ストレッチの罠
今のスポーツ業界で最も変革が起きているのが、「準備体操」と「終了時の整理体操」です。
一昔前は、準備体操と言えばストレッチをしていました。
ストレッチは、硬くなって動かない筋肉を伸ばして緩める動作です。
筋肉の性質上、緩めてしまうと収縮が起きづらくなります。
つまり、ストレッチをすると、筋肉が緩んではいるけれどもパフォーマンスが落ちることになります。
それはスポーツ選手にとっては致命的ですね。
動的なストレッチ
一方、最近の傾向で始まっているのは、筋肉を緩めながらも、動ける状態にする動作です。

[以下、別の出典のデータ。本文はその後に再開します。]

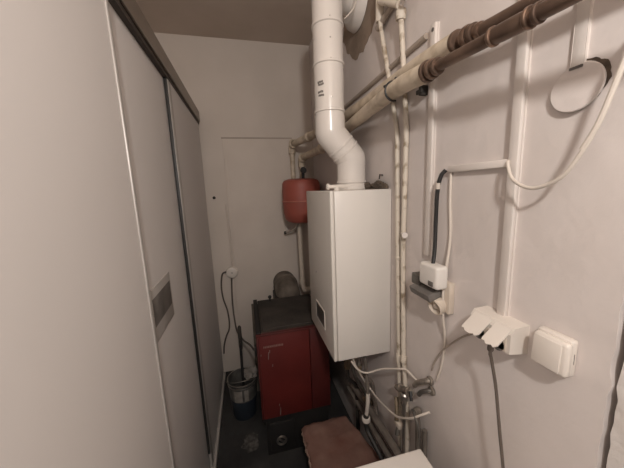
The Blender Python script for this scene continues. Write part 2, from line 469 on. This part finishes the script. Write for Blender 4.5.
# ================================================================== CABLE TRUNKING
def trunk(label, y0, y1, z0, z1, dpt=.016):
    t = thing('cable_trunking', label, 'trunking', (XR, (y0 + y1) / 2, z0), 'white cable trunking on the right wall')
    MB().box(XR - .004, XR - .0, y0, y1, z0, z1).build('base_channel', M['trunk'], t)
    MB().box(XR - dpt, XR - .004, y0 + .001, y1 - .001, z0, z1, .002).build('cover', M['trunk'], t)
    return t
ta = trunk('long white vertical trunking behind the two long pipes, above the small white box', .774, .800, 1.36, 2.075, .013)
MB().cyl((XR - .0128, .787, 2.058), (-1, 0, 0), .006, .001).build('screw_hole', M['recess'], ta)
trunk('white vertical trunking dropping to the double socket', .486, .510, 1.268, 2.7, .014)
trunk('short white horizontal trunking joining the vertical trunking halfway up', .512, .70, 1.632, 1.65, .013)

# round cover plate over an old flue hole
C = thing('cover_plate', 'round white cover plate hanging loosely over a dark hole in the right wall', 'plate', (XR, .39, 1.72))
hh = []
for k in range(48):
    a = 2 * PI * k / 48
    r_ = .038 + .006 * noise.noise(Vector((math.cos(a) * 3, math.sin(a) * 3, 8)))
    hh.append((XR - .001, .386 + r_ * math.cos(a), 1.768 + r_ * math.sin(a)))
MB().prism(hh, (-.001, 0, 0)).build('hole', M['lip'], C)
MB().lathe([(0, .0035), (.040, .003), (.0415, .0015), (.0415, 0), (0, 0)], (XR - .004, .3945, 1.7615), (-1, -.03, .05), 48).build('disc', M['wall'], C)
MB().box(XR - .0085, XR - .006, .387, .407, 1.794, 1.798).build('strap_lip', M['recess'], C)
trunk('wide painted strip running up from the round cover plate', .385, .408, 1.797, 2.7, .006)

# ================================================================== SOCKETS AND SWITCH
S = thing('double_socket', 'white surface double socket with both hinged flaps raised above a plugged dark cord', 'socket', (XR, .505, 1.21))
box = MB()
box.prism([(XR, .548, 1.278), (XR - .042, .548, 1.276), (XR - .052, .548, 1.262), (XR - .052, .548, 1.216), (XR, .548, 1.208)], (0, -.112, 0))
box.build('housing', M['plastic'], S)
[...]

かつてのストレッチが「静的なストレッチ」ならば、今は「動的なストレッチ」とでも呼べるでしょう。
動的なストレッチでは、筋肉の収縮と弛緩を同時に短時間で行います。
身体が温まり、神経伝達は早くなります。
筋肉は緩み、同時に伸ばされています。
収縮するための一環として伸ばしているので、身体がお休みモードになりません。
武術的なウォーミングアップ
この考え方にとても相性が良いのが、武術的なウォーミングアップである「スワイショウ」です。
スワイショウとは、手を色々な方向に動かしながら力を抜いて打つ動作です。
全身を緩ませることにつながります。
この動作に習熟していくと、身体を緩ませる意味がだんだんわかってきます。
しかも、疲れません。
力を入れずに動かすからです。
この身体の使い方ができると、全ての関節を自分でコントロールできるようになっていきます。
たとえばバレーボールやテニスのようなヒッティングスポーツでも、ものを打つ時のエネルギーの通し方などがより深く体得できるでしょう。
身体に無理なく、疲れず、エネルギーがより良く通り、パフォーマンスアップもできる。
現代スポーツに武術的な身体操作を取り入れることの可能性は無限大ですね。